Please note that you have to mkdir path-to-images/ (relative to the cgi-bin/ directory where mimetex.cgi resides) yourself, before running mimetex. If the directory specified by -DCACHEPATH=\"path-to-images/\" doesn't already exist when mimetex runs, then it just generates requested images without caching them. So be sure to mkdir path-to-images/ corresponding to -DCACHEPATH=\"path-to-images/\"
To "recall" cached images, just run mimetex in the usual way. When it's compiled with -DCACHEPATH=\"path-to-images/\" then it automatically checks path-to-images/ for an already-cached image of your requested expression. You don't have to do anything different than usual. If mimetex finds a cached image, it just uses that image without re-rendering it. Otherwise, it renders new images and caches them for future use.

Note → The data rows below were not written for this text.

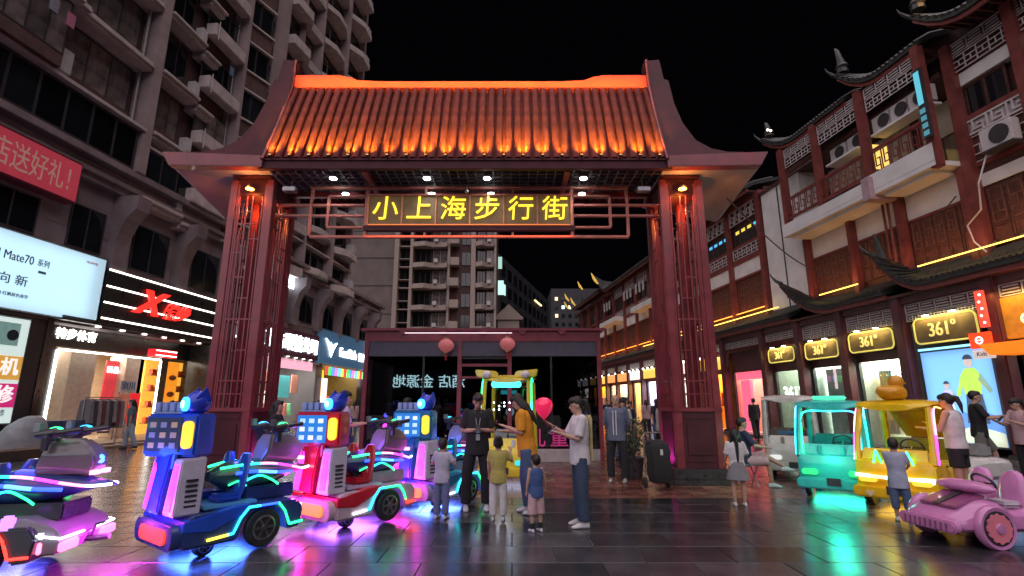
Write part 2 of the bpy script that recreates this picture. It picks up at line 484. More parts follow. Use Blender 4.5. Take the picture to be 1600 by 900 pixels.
# ridge
q = MB()
ridge = [(-4.32, 8.98), (4.32, 8.98), (4.32, 9.33), (3.2, 9.33), (2.98, 9.28), (2.75, 9.19), (2.2, 9.16), (-2.2, 9.16), (-2.75, 9.19), (-2.98, 9.28), (-3.2, 9.33), (-4.32, 9.33)]
q.prism(ridge, .48, .72, 'y')
q.build('ridge', m_ridge, gate, bevel=.01)
a = lamp('AREA', 'ridge_light', (0, .10, 9.02), 45, (1, .22, .02), gate, 8.2, sy=.05); aim(a, (0, 1, .25)); a.data.spread = R(70)
# gable fins sweeping outwards + wings
for s in (-1, 1):
    pl = [(4.28, -.42, 6.50), (4.27, .10, 7.75), (4.26, .55, 8.98), (4.24, .6, 9.74), (4.62, .62, 9.79), (4.69, .6, 9.24), (4.80, .6, 9.20), (4.83, .4, 8.45), (4.92, .2, 7.83), (5.09, -.05, 7.26), (5.36, -.2, 6.98), (5.66, -.3, 6.85), (6.0, -.38, 6.80), (6.0, -.42, 6.62), (4.6, -.42, 6.52)]
    q = MB(); n_ = len(pl)
    fr = [(x * s, y - .10, z) for x, y, z in pl]; bk = [(x * s, y + .22, z) for x, y, z in pl]
    q.add(fr + bk, [tuple(range(n_)), tuple(range(n_, 2 * n_))[::-1]] + [(i, (i + 1) % n_, n_ + (i + 1) % n_, n_ + i) for i in range(n_)])
    q.build('gable_fin', m_maroond, gate, bevel=.015)
    # raised lit rim beside the tiles
    q = MB(); q.tube([(4.30 * s, -.55, 6.60), (4.30 * s, -.02, 7.75), (4.29 * s, .42, 8.98), (4.27 * s, .46, 9.72)], .035, 6); q.build('rim', m_maroon, gate)
    # wing: fascia + pale soffit sloping to the rear
    q = MB()
    q.hexa([(4.3 * s, -.52, 6.44), (6.28 * s, -.52, 6.47), (6.28 * s, -.30, 6.47), (4.3 * s, -.30, 6.44), (4.3 * s, -.52, 6.70), (6.47 * s, -.52, 6.79), (6.47 * s, -.30, 6.79), (4.3 * s, -.30, 6.72)])
    q.build('wing_fascia', m_maroon, gate, bevel=.012)
    q = MB()
    q.hexa([(4.3 * s, -.33, 6.50), (6.30 * s, -.33, 6.53), (6.15 * s, 1.75, 6.02), (4.3 * s, 1.75, 6.40), (4.3 * s, -.33, 6.56), (6.42 * s, -.33, 6.62), (6.27 * s, 1.75, 6.12), (4.3 * s, 1.75, 6.50)])
    q.build('wing_soffit', m_soffit, gate)
    q = MB()
    q.hexa([(4.3 * s, -.30, 6.60), (6.40 * s, -.30, 6.70), (6.2 * s, 1.6, 6.2), (4.3 * s, 1.6, 6.6), (4.3 * s, .4, 7.4), (5.0 * s, .3, 7.2), (5.0 * s, .8, 7.2), (4.3 * s, .8, 7.4)])
    q.build('wing_top', m_maroond, gate)

# name board and its frame
yb = .30; T_ = .055
m_frame = mat('frame_red', (.50, .15, .11), .4, noise=.15, scale=4)
def hb(x0, x1, z, t=T_, y=yb, nm='frame_bar', mm=None): 
    q = MB(); q.box(x0, x1, y, y + .09, z - t / 2, z + t / 2); return q.build(nm, mm or m_frame, gate, bevel=.004)
def vb(x, z0, z1, t=T_, y=yb, nm='frame_bar'):
    q = MB(); q.box(x - t / 2, x + t / 2, y + .003, y + .087, z0, z1); return q.build(nm, m_frame, gate, bevel=.004)
hb(-3.56, 3.63, 6.32); hb(-3.50, 3.60, 5.16)
for s in (-1, 1):
    c = .035
    vb(s * 3.56 + c, 5.187, 6.292); vb(s * 3.17 + c, 5.40, 6.10); vb(s * 2.31 + c, 5.187, 6.292, .07)
    for z in (5.99 + .13, 5.38):
        a0, a1 = sorted((s * 3.17 + c, s * 2.36 + c)); hb(a0, a1, z, .045)
    for z in (5.91, 5.66):
        a0, a1 = sorted((s * 4.30, s * 2.36 + c)); hb(a0, a1, z, .05, yb + .015)
    for x in (.98, ):
        vb(s * x + c, 5.187, 5.26, .05); vb(s * x + c, 6.15, 6.292, .05)
q = MB(); q.box(-2.23, 2.33, yb + .02, yb + .08, 5.44, 6.12)
board = q.build('name_board', mat('board_brown', (.16, .10, .04), .45, noise=.25, scale=3, emit=(.5, .28, .04), es=.07), gate)  # faint board emission stands in for the light of the letters
q = MB(); q.box(-2.30, 2.40, yb - .03, yb + .10, 5.29, 5.41); q.build('board_tray', m_maroond, gate, bevel=.004)
hb(-2.27, 2.37, 6.14, .04, yb - .02); hb(-2.27, 2.37, 5.43, .04, yb - .02, mm=None)
q = MB(); q.box(-2.2, 2.3, yb - .05, yb - .028, 5.412, 5.43); q.build('tray_light', glow('tray_led', (1, .25, .04), .8), gate)
lamp('AREA', 'tray_glow', (.05, yb - .07, 5.22), 9, (1, .22, .03), gate, 4.6, sy=.05).rotation_euler = (0, 0, 0)
for k in range(7):
    x = -2.23 + .76 * k; q = MB(); q.box(x - .018, x + .018, yb - .012, yb + .018, 5.45, 6.12); q.build('board_divider', mat('divider_orange', (.75, .25, .10), .4), gate)
for k, ch in enumerate('小上海步行街'):
    text(ch, .60, .035, g_signY, 'letter', board, (-1.85 + .76 * k, yb - .005, 5.785), shear=.06)
# security camera and cable on the beam
q = MB(); q.tube([(-.02, .28, 6.36), (-.02, .28, 6.22)], .018, 8); q.ball((-.02, .24, 6.20), .05, 10, 7); q.build('beam_camera', m_steel, gate)
for s in (-1, 1):
    q = MB(); q.box(s * 3.9 - .14, s * 3.9 + .14, -.05, .12, 6.10, 6.20); q.tube([(s * 3.9, .1, 6.2), (s * 3.9, .1, 6.42)], .02, 6); q.build('flood_lamp', m_steel, gate, bevel=.01)

# ------------------------------------------------------------------ glass pavilion behind the gate
m_pavg = glass('pavilion_glass', (.75, .8, .9), .22)
pav = thing('glass_pavilion', 'low dark glass pavilion with maroon roof beam standing behind the gate', 'pavilion', (-.85, 15.0, 0))
m_plum = mat('plum_paint', (.30, .055, .085), .4, noise=.15); m_slate = mat('slate_band', (.10, .10, .15), .45, noise=.12)
W = 3.42
q = MB(); q.box(-W, W, -.05, 5, 3.30, 3.60); q.build('roof_beam', m_plum, pav, bevel=.01)
q = MB(); q.box(-W - .12, W + .12, -.15, 5.1, 3.60, 3.68); q.build('roof_cap', m_plum, pav, bevel=.01)
for x in (-2.3, -1.15, 0.0, 1.15, 2.3):
    q = MB(); q.prism([(x - .12, 3.60), (x + .12, 3.60), (x + .05, 3.50), (x - .05, 3.50)], -.14, -.052); q.build('bracket', m_plum, pav)
q = MB(); q.box(-W + .1, W - .1, -.02, .02, 2.88, 3.30); q.build('fascia_band', m_slate, pav)
q = MB(); q.box(-W + .1, W - .1, .05, 4.8, 2.80, 2.88); q.build('ceiling', m_dark, pav)
q = MB(); q.box(-W + .1, W - .1, 4.7, 4.8, 0, 2.88); q.build('back_wall', m_dark, pav)
q = MB(); q.box(-W, W, .05, 4.8, .0, .08); q.build('floor_slab', m_granite, pav)
for x in (-W, -1.72, -.72, .72, 1.95, W - .12):
    q = MB(); t = .12 if abs(x) > 3 or abs(x) < .8 else .05
    q.box(x, x + t, -.06, .06, 0, 2.88 if t < .1 else 3.30); q.build('post', m_plum if t > .1 else m_dark, pav, bevel=.006)
q = MB(); q.box(-.60, .72, -.04, .04, 2.58, 2.66); q.build('door_head', m_plum, pav)
q = MB(); q.box(-.60, .72, -.04, .04, 2.24, 2.30); q.build('door_head', m_plum, pav)
gl = [(-W + .12, -1.72), (-1.67, -.72), (-.60, .06), (.06, .72), (.84, 1.95), (2.0, W - .12)]
for a, c in gl:
    q = MB(); q.box(a + .005, c - .005, -.008, .008, .30, 2.86 if not -.7 < a < .5 else 2.22); q.build('glass_pane', m_pavg, pav)
    q = MB(); q.box(a, c, -.05, .05, 0.0, .30); q.build('sill', mat('pale_sill', (.5, .45, .47), .6), pav)
q = MB(); q.box(-2.25, .85, -.165, -.15, 3.525, 3.543); q.build('tube_light', glow('tube_white', (1, .85, .92), 1.6), pav)
q = MB(); q.box(-3.2, 3.2, 4.45, 4.65, 0, 1.0); q.box(-3, -2, 4.2, 4.6, 0, 1.8); q.build('inside_counter', m_slate, pav)
lamp('AREA', 'inside_fill', (.4, 2.0, 2.75), 16, (1, .85, .8), pav, 4.5, rot=(0, 0, 0), sy=.3)  # added fill lamp, lifts the dark interior behind the glass
# pink standing characters in front of the glass
kid = thing('pink_letter_sign', 'pink standing characters on a pale plinth in front of the dark glass', 'sign', (.95, 14.62, 0))
q = MB(); q.box(-.62, .95, -.12, .12, 0, .33); q.build('plinth', mat('pale_plinth', (.55, .5, .53), .5), kid, bevel=.01)
g_pink = glow('pink_letters', (.85, .03, .30), .28)
for k, ch in enumerate('儿童'):
    text(ch, .52, .09, g_pink, 'letter', kid, (-.28 + .62 * k, -.02, .60))
# lanterns
def lantern(loc, label, group='pink lanterns on the pavilion beam'):
    t = thing('lantern', label, 'lantern', loc, 0, group)
    lm = mat('pink_silk', (.62, .20, .22), .55, noise=.1, emit=(.9, .22, .22), es=.22)
    prof = [(.05, -.19), (.13, -.15), (.20, -.07), (.22, 0), (.20, .07), (.13, .15), (.05, .19)]
    N = 20; q = MB(); rings = []
    for r, z in prof: rings.append([(math.cos(2 * math.pi * k / N) * r * (1 + .06 * (k % 2)), math.sin(2 * math.pi * k / N) * r * (1 + .06 * (k % 2)), z) for k in range(N)])
    q.loft(rings); q.build('shade', lm, t, smooth=True)
    q = MB(); q.lathe([(.07, .19), (.07, .225)], (0, 0, 0), 12); q.lathe([(.07, -.225), (.07, -.19)], (0, 0, 0), 12); q.build('cap', mat('gold_cap', (.6, .42, .2), .4, metal=.6), t)
    q = MB(); q.tube([(0, 0, .22), (0, 0, .34)], .006, 5); q.build('cord', m_dark, t)
    q = MB(); q.lathe([(.012, -.225), (.03, -.27), (.035, -.42)], (0, 0, 0), 8); q.build('tassel', mat('red_tassel', (.45, .03, .04), .7), t)
    return t
lantern((-.85 - 1.03, 14.72, 3.16), 'pink lantern hanging left of the pavilion door from the maroon beam')
lantern((-.85 + .72, 14.72, 3.20), 'pink lantern hanging right of the pavilion door from the maroon beam')
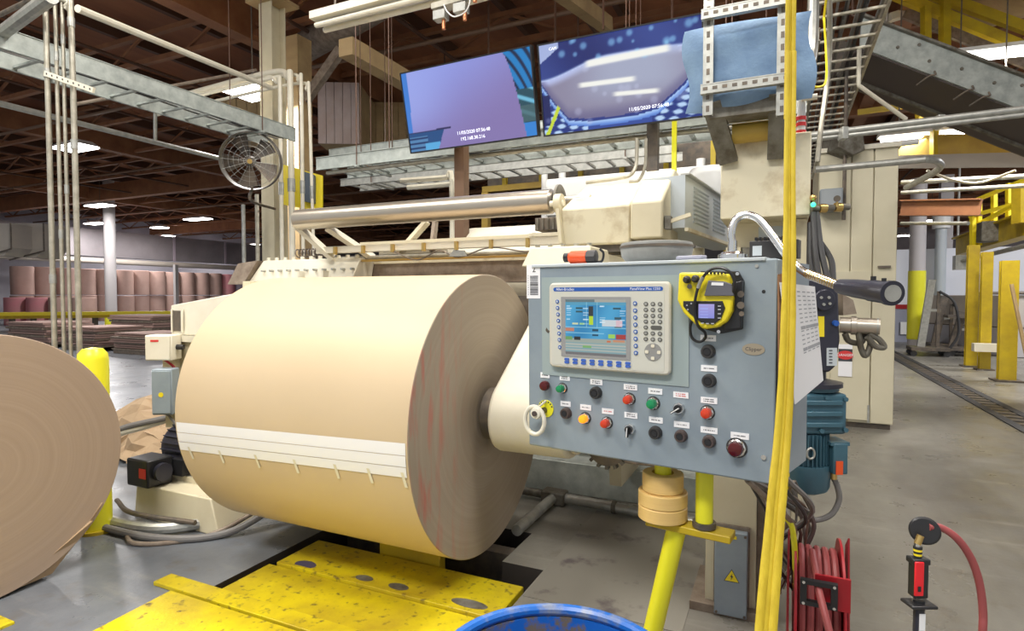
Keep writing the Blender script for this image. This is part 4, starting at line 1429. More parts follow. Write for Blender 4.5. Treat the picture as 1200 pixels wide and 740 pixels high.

You might think mimetex is an awfully big program to run just to retrieve cached images. But think how paged memory management typically works on all modern os's. Only the very few pages of memory required for mimetex's caching code will actually be loaded, not the whole program (and none of the font data).
Re: Security Issues raised in mimetex
This sounds like something that may best be implemented by security.moodle.org so that any real risk here might be explored and patched for all users. Peace.
Re: Security Issues raised in mimetex
I just wanted to make a small correction to John's comment about the jsMath filter. The users do not need to install jsMath on their own machines. It is only installed on the server. JsMath will work faster if they install certain fonts on the user's machines, but jsMath will work correctly without that.